◆ Task instructions
Every line below is to be quoted exactly, with nothing added or dropped.

◆ Source data
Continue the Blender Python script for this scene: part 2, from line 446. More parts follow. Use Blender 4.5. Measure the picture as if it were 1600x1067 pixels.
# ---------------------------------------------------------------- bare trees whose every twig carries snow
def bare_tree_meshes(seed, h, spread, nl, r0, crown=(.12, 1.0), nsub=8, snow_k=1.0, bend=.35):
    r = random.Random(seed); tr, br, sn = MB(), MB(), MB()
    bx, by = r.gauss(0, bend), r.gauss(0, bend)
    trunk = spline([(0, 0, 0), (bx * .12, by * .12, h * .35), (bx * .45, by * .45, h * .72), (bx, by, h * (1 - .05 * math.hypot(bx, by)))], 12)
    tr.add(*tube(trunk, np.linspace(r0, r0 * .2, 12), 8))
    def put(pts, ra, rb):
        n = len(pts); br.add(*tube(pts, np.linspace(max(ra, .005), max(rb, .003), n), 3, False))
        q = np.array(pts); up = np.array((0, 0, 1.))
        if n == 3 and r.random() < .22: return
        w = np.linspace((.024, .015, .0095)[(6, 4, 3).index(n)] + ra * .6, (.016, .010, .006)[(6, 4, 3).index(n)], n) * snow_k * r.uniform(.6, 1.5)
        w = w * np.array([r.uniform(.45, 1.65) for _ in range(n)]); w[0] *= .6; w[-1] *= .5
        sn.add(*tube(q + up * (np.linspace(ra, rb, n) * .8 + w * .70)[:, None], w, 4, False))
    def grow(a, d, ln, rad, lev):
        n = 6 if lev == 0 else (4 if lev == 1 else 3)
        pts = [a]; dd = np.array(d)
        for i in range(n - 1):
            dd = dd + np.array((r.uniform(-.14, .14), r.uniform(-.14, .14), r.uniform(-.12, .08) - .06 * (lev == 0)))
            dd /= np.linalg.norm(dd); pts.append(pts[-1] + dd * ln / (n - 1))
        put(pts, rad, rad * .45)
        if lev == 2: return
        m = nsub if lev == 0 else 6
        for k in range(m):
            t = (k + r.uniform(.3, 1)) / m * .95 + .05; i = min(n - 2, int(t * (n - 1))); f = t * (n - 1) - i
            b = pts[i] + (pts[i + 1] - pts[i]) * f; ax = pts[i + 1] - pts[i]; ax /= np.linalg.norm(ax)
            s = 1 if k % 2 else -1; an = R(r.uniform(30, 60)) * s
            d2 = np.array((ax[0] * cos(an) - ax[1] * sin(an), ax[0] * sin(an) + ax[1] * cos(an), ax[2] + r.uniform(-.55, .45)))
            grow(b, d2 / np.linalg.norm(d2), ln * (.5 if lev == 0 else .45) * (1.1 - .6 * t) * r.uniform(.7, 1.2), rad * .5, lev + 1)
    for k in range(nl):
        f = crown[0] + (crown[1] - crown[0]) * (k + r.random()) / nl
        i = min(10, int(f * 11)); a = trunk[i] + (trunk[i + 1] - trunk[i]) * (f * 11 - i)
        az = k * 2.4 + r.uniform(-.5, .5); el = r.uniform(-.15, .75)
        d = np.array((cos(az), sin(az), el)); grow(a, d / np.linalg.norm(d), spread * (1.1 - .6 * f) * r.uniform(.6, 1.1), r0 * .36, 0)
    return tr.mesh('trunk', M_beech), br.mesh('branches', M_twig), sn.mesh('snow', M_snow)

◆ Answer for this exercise
Continue the Blender Python script for this scene: part 2, from line 446. More parts follow. Use Blender 4.5. Measure the picture as if it were 1600x1067 pixels.
# ---------------------------------------------------------------- bare trees whose every twig carries snow
def bare_tree_meshes(seed, h, spread, nl, r0, crown=(.12, 1.0), nsub=8, snow_k=1.0, bend=.35):
    r = random.Random(seed); tr, br, sn = MB(), MB(), MB()
    bx, by = r.gauss(0, bend), r.gauss(0, bend)
    trunk = spline([(0, 0, 0), (bx * .12, by * .12, h * .35), (bx * .45, by * .45, h * .72), (bx, by, h * (1 - .05 * math.hypot(bx, by)))], 12)
    tr.add(*tube(trunk, np.linspace(r0, r0 * .2, 12), 8))
    def put(pts, ra, rb):
        n = len(pts); br.add(*tube(pts, np.linspace(max(ra, .005), max(rb, .003), n), 3, False))
        q = np.array(pts); up = np.array((0, 0, 1.))
        if n == 3 and r.random() < .22: return
        w = np.linspace((.024, .015, .0095)[(6, 4, 3).index(n)] + ra * .6, (.016, .010, .006)[(6, 4, 3).index(n)], n) * snow_k * r.uniform(.6, 1.5)
        w = w * np.array([r.uniform(.45, 1.65) for _ in range(n)]); w[0] *= .6; w[-1] *= .5
        sn.add(*tube(q + up * (np.linspace(ra, rb, n) * .8 + w * .70)[:, None], w, 4, False))
    def grow(a, d, ln, rad, lev):
        n = 6 if lev == 0 else (4 if lev == 1 else 3)
        pts = [a]; dd = np.array(d)
        for i in range(n - 1):
            dd = dd + np.array((r.uniform(-.14, .14), r.uniform(-.14, .14), r.uniform(-.12, .08) - .06 * (lev == 0)))
            dd /= np.linalg.norm(dd); pts.append(pts[-1] + dd * ln / (n - 1))
        put(pts, rad, rad * .45)
        if lev == 2: return
        m = nsub if lev == 0 else 6
        for k in range(m):
            t = (k + r.uniform(.3, 1)) / m * .95 + .05; i = min(n - 2, int(t * (n - 1))); f = t * (n - 1) - i
            b = pts[i] + (pts[i + 1] - pts[i]) * f; ax = pts[i + 1] - pts[i]; ax /= np.linalg.norm(ax)
            s = 1 if k % 2 else -1; an = R(r.uniform(30, 60)) * s
            d2 = np.array((ax[0] * cos(an) - ax[1] * sin(an), ax[0] * sin(an) + ax[1] * cos(an), ax[2] + r.uniform(-.55, .45)))
            grow(b, d2 / np.linalg.norm(d2), ln * (.5 if lev == 0 else .45) * (1.1 - .6 * t) * r.uniform(.7, 1.2), rad * .5, lev + 1)
    for k in range(nl):
        f = crown[0] + (crown[1] - crown[0]) * (k + r.random()) / nl
        i = min(10, int(f * 11)); a = trunk[i] + (trunk[i + 1] - trunk[i]) * (f * 11 - i)
        az = k * 2.4 + r.uniform(-.5, .5); el = r.uniform(-.15, .75)
        d = np.array((cos(az), sin(az), el)); grow(a, d / np.linalg.norm(d), spread * (1.1 - .6 * f) * r.uniform(.6, 1.1), r0 * .36, 0)
    return tr.mesh('trunk', M_beech), br.mesh('branches', M_twig), sn.mesh('snow', M_snow)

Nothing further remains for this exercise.